As esculturas cinéticas – ou balanços – tornaram-se protagonistas no conjunto da obra de Raul Mourão. Uma delas, em aço corten, impõe-se na sala principal da galeria como a peça mais eloquente da experiência que propomos aqui: um estranho jogo de proporções, no qual as 3 obras – seta balanço janela – parecem desproporcionais em relação ao espaço. Desconsiderando as demandas de um retrato fiel do ambiente urbano, buscamos antes criar certa sensação: a de que a cidade entrou pela galeria sem fazer a concessão de se miniaturizar. Mas se o trio – seta balanço janela – dá a impressão de estar em desarmonia com a sala, decerto o olhar experimenta a ausência de conflitos entre os elementos do conjunto. Diante desses poucos fragmentos, reconhecemos uma paisagem não literal, mas interpretada, que também nos vê, e que nos acolhe em sua estranheza.

Mas o grande balanço se “desdobra” em outros 3, expostos do lado de fora da galeria e nos espaços que gravitam em torno da sala principal. Na parede lateral da fachada, o jogo proposto parece ser o avesso do que se passa dentro, onde as obras parecem demasiado grandes para o ambiente; do lado de fora, onde haveria lugar para uma grande escultura, apenas uma obra de pequeníssima dimensão deixa livre o deck de entrada, integrando a rua, a calçada e o acesso galeria. Trata-se de uma operação sem dúvida urbanística, singela, mas plena de sugestões, em total coerência com a obra de Raul Mourão, sempre atento à cidade e à sua ocupação espacial e simbólica.
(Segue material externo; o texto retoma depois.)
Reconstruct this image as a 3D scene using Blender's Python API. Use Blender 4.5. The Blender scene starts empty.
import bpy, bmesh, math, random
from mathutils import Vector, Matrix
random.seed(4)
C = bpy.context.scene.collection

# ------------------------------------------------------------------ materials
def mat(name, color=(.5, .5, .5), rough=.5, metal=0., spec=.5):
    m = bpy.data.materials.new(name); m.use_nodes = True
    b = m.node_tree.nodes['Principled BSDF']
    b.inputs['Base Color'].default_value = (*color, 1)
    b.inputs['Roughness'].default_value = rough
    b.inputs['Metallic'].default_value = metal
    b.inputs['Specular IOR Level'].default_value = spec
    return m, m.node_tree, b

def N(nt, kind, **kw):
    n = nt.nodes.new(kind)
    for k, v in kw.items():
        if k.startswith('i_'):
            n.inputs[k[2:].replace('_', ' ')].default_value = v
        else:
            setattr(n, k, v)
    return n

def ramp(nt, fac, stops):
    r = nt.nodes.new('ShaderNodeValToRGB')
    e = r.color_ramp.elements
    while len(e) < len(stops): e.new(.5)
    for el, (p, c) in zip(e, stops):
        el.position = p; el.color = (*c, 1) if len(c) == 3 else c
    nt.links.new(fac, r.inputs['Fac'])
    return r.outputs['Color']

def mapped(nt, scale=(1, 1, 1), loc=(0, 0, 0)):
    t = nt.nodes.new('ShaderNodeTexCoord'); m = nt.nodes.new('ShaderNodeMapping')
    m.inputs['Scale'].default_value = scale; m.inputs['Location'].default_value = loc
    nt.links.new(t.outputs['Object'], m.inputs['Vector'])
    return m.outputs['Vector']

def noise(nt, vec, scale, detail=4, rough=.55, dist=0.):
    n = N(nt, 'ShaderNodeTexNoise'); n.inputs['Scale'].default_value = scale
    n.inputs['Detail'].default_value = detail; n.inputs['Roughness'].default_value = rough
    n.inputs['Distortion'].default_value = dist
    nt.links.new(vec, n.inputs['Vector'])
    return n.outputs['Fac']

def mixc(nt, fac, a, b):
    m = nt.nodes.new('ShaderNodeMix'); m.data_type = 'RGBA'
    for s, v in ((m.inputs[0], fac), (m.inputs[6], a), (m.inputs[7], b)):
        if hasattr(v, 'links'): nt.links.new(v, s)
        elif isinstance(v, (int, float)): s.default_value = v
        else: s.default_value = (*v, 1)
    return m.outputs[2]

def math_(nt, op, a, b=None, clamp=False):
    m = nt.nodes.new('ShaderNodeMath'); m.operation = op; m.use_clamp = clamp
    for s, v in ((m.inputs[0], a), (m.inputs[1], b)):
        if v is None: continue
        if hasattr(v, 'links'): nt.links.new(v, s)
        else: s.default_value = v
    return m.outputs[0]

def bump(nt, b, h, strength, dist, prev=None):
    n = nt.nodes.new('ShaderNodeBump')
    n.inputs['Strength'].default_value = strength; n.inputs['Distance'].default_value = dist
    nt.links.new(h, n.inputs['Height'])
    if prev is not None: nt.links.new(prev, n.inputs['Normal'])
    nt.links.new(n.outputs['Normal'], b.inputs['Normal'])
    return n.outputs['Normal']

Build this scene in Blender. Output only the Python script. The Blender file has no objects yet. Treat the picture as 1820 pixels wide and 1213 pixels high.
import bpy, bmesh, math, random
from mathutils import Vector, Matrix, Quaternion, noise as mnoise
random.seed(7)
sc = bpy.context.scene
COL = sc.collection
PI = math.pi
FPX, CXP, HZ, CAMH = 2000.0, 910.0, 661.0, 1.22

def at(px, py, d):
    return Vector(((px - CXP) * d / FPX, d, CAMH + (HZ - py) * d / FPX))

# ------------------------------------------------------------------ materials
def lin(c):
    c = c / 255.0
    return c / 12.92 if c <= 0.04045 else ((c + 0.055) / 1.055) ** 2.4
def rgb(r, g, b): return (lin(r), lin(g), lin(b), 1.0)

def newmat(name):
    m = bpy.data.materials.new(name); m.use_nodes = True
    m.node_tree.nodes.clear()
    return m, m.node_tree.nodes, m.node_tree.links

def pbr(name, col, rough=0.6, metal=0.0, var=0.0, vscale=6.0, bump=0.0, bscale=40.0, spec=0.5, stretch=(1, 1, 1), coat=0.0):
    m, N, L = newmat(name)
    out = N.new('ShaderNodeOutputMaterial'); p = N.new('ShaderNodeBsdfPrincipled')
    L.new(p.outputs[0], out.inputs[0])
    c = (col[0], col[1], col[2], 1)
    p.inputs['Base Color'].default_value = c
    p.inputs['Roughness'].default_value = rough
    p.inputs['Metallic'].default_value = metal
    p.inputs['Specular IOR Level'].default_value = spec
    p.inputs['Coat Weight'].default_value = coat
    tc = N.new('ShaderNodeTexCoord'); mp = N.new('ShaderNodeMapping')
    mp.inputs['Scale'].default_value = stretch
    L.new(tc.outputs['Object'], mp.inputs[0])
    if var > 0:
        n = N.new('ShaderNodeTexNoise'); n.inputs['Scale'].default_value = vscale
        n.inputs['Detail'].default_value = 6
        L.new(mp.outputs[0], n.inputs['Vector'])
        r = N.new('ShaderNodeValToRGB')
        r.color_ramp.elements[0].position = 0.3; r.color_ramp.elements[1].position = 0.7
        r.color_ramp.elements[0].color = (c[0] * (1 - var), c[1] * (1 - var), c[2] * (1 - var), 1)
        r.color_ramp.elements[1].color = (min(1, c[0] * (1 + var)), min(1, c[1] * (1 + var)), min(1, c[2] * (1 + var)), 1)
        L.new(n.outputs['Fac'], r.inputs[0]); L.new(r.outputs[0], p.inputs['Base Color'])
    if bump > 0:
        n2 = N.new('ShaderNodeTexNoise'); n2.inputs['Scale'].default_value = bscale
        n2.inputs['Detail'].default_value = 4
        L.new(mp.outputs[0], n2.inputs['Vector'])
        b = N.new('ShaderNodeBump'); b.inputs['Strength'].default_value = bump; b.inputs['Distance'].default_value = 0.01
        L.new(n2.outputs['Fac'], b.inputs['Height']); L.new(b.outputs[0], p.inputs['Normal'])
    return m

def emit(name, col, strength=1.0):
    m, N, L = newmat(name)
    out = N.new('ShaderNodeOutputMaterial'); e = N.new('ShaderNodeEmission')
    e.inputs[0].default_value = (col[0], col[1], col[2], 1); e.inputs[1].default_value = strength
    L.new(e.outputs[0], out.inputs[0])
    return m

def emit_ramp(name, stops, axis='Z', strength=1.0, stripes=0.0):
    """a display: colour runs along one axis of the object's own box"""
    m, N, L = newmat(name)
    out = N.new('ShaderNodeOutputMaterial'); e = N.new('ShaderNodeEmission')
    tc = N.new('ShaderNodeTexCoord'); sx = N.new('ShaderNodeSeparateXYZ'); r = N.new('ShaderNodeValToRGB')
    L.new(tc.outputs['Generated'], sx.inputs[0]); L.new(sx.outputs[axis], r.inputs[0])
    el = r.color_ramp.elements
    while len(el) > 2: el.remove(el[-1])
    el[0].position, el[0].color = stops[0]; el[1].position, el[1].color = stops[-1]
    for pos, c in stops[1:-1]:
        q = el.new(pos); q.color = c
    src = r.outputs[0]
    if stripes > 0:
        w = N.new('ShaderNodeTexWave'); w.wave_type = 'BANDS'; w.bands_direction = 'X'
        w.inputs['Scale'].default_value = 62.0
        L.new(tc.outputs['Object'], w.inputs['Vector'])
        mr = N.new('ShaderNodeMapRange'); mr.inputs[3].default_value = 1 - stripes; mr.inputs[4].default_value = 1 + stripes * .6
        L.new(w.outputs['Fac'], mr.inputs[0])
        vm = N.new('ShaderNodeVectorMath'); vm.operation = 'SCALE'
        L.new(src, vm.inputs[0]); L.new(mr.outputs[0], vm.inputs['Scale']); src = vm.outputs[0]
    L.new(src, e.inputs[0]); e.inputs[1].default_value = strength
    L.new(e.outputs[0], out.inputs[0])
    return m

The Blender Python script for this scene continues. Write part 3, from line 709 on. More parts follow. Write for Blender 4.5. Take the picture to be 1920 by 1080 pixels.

A escultura que se vê ali, notável em sua simplicidade, é um empilhamento de tijolos encimado por um balanço em aço, resultado das novas pesquisas do artista quanto a materiais, objetos e possibilidades cinéticas. O diálogo mais imediato da obra se dá com outra do interior da galeria que apresenta uma garrafa quase em estado de flutuação, um desenvolvimento da série apresentada na exposição In my opinion, na Plutschow Gallery, em Zurique (2017). Antes, garrafa e estrutura de aço constituíam os dois elementos formais da obra, que então repousava sobre alguma base. Agora, no entanto, tudo se tornou estrutura, objeto único, desenhado – Raul é um desenhista escultor tanto quanto um escultor desenhista – contra o plano vertical da parede.

O terceiro balanço incorpora uma pedra. Mas a mineralidade aqui não se confunde com recusa ou agressividade. Antes, presa a uma estrutura pendular, a pedra nos faz um convite, oferece-se ao nosso gesto. Tempo e natureza ao alcance de nossa mão. O que poderia ser mais generoso?

A elegância dessas obras, mínimas e expressivas em seu uso restrito de recursos materiais, faz lembrar a economia de um haicai; a geometria austera e serena remete a Volpi; a humildade formalmente rigorosa reporta-nos à poesia de Manuel Bandeira. Para quem se acostumou às esculturas de grande tamanho de Raul Mourão, muitas vezes expostas em espaços públicos, e espera que suas obras sejam mais uma resposta contundente à violência da experiência urbana contemporânea, é uma surpresa ver que a resposta permance, mas agora em direção contrária. 

As janelas surgiram na obra de Raul Mourão a partir de 2014. Muito embora ele partisse de procedimentos similares aos da monotipia, a imagem obtida não resultava do processo mais comum de pintar algo numa superfície para depois comprimi-la com o papel. A técnica estava mais próxima do carimbo, mas não abdicava inteiramente dos procedimentos tradicionais da pintura, entre a abstração total e a sugestão figurativa. A pesquisa tomou vários rumos, expostos em diferentes momentos. Agora, a pintura assume sua força física, e a tela, em dimensões ainda não experimentadas pelo artista, exibe sua potência material como suporte eficiente, mas também como objeto pleno de história.

seta balanço janela  – fotografia, escultura e pintura. Longos percursos, sim, mas aqui, como já foi dito, em vez de fluxo narrativo, a combinação e a síntese características da poesia.

Eucanaã Ferraz

Poeta, professor de Literatura Brasileira na Faculdade de Letras da Universidade Federal do Rio de Janeiro – UFRJ e consultor de literatura do Instituto Moreira Salles, São Paulo, onde elabora publicações, exposições, debates, cursos e espetáculos.